** Request **
Count the lines below that contain "image". Give only the number.

** Data lines **
>> start

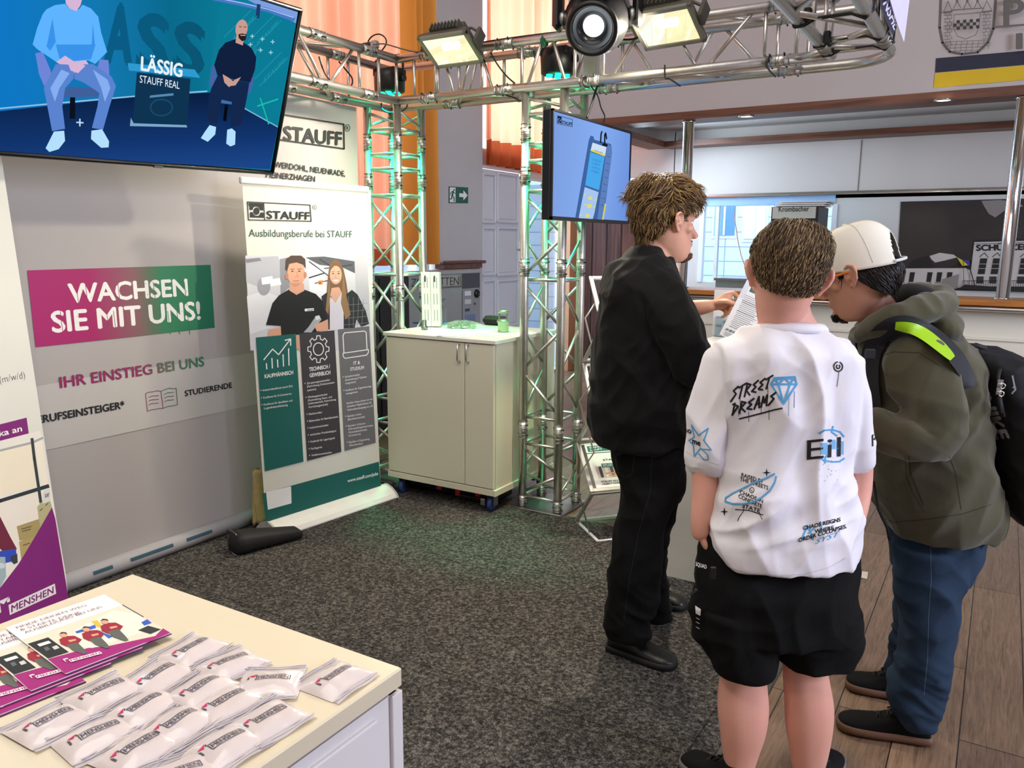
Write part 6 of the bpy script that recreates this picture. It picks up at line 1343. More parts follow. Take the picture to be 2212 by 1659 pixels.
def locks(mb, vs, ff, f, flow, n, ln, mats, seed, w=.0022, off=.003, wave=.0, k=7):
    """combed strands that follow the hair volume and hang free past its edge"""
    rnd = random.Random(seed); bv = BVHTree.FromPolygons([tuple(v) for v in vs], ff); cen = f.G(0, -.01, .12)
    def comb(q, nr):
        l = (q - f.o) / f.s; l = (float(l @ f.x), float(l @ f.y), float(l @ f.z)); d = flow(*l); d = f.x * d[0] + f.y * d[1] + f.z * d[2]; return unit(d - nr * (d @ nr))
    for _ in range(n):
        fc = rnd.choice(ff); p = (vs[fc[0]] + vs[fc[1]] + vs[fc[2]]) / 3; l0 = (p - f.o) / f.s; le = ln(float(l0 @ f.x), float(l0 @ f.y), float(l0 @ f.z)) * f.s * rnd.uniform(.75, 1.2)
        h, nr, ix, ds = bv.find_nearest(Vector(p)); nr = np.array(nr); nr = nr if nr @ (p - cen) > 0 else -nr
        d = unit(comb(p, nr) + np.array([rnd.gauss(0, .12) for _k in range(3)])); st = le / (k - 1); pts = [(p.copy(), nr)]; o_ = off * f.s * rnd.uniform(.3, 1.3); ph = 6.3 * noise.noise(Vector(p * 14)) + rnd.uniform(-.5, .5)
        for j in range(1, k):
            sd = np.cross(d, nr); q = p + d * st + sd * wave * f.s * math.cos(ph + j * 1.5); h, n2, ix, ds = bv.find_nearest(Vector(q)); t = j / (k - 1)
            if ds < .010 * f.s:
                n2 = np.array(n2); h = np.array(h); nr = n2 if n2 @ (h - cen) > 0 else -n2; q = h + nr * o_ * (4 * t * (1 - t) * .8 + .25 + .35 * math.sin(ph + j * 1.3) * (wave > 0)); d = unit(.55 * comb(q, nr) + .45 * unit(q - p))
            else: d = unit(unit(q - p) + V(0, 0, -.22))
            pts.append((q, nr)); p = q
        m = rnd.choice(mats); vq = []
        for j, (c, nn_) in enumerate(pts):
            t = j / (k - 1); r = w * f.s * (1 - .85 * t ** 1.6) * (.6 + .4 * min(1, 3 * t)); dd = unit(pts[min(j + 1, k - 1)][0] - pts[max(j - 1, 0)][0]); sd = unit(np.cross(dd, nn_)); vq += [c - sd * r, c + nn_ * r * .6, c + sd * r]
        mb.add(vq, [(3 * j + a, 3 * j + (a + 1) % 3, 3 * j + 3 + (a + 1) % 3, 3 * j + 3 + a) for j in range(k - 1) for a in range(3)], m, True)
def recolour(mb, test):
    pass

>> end
>> start

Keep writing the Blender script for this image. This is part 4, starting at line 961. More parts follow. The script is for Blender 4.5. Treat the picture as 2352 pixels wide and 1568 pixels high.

>> end
>> start

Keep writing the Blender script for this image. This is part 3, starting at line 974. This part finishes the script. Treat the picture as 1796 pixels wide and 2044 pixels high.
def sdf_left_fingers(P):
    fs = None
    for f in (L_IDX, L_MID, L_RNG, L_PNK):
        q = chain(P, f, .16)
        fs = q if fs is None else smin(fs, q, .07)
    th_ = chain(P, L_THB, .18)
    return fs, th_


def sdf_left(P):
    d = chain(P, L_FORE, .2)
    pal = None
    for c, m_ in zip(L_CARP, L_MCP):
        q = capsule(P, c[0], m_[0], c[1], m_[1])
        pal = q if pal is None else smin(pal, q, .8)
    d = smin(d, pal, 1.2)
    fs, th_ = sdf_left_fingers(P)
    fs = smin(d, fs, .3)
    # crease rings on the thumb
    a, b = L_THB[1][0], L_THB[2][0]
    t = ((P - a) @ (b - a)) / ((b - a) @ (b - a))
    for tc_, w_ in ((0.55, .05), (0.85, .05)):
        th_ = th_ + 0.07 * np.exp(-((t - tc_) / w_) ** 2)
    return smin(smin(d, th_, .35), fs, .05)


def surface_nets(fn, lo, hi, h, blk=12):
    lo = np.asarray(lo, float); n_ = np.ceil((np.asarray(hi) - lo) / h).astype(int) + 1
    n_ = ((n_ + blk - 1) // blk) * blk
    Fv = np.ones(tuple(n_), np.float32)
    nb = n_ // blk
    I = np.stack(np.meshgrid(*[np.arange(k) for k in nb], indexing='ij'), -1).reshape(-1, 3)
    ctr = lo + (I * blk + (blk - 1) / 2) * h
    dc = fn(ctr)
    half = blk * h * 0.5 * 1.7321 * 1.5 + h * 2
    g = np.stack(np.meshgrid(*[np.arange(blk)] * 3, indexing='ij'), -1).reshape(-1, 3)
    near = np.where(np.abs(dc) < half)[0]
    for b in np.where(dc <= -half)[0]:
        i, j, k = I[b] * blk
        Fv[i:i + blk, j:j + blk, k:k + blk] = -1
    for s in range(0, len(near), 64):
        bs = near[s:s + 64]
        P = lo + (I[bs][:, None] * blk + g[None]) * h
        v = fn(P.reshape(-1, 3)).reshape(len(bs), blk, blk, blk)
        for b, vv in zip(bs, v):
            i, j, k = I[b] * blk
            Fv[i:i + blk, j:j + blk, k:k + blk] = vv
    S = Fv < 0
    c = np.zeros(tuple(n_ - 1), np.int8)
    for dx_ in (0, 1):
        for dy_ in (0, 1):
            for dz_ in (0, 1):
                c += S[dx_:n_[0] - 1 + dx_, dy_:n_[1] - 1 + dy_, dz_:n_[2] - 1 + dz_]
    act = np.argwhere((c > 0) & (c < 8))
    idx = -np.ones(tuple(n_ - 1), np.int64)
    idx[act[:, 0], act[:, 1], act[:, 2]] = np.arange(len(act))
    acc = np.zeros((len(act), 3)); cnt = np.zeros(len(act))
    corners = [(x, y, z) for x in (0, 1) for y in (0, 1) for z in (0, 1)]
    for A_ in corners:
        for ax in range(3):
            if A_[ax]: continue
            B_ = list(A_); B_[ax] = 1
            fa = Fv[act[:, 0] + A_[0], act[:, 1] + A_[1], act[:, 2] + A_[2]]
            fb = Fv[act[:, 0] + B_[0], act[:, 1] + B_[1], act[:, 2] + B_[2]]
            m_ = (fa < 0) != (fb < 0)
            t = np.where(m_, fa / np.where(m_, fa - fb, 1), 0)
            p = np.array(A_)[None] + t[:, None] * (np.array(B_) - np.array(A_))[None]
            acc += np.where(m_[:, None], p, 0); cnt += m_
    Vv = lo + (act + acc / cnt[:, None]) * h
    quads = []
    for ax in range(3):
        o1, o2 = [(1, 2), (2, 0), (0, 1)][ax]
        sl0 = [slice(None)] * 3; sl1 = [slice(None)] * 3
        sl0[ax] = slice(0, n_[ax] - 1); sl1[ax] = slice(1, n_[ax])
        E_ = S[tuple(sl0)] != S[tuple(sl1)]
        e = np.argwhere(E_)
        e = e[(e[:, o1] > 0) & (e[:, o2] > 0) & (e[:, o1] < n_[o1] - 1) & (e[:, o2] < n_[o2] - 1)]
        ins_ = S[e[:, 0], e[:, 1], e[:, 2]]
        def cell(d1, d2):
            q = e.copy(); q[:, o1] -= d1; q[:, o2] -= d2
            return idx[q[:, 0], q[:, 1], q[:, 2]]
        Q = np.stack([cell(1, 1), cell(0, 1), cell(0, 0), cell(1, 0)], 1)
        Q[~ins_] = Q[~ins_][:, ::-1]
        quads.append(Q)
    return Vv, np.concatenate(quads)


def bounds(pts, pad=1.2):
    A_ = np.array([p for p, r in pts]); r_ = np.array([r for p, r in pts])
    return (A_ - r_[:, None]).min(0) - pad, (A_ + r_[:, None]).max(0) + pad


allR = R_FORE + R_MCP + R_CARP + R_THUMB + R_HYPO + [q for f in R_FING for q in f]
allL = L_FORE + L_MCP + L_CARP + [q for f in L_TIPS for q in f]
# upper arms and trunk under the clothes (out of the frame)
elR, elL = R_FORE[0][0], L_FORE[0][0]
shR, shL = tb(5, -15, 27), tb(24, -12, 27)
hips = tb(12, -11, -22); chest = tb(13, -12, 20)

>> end

** Finished exercise **
2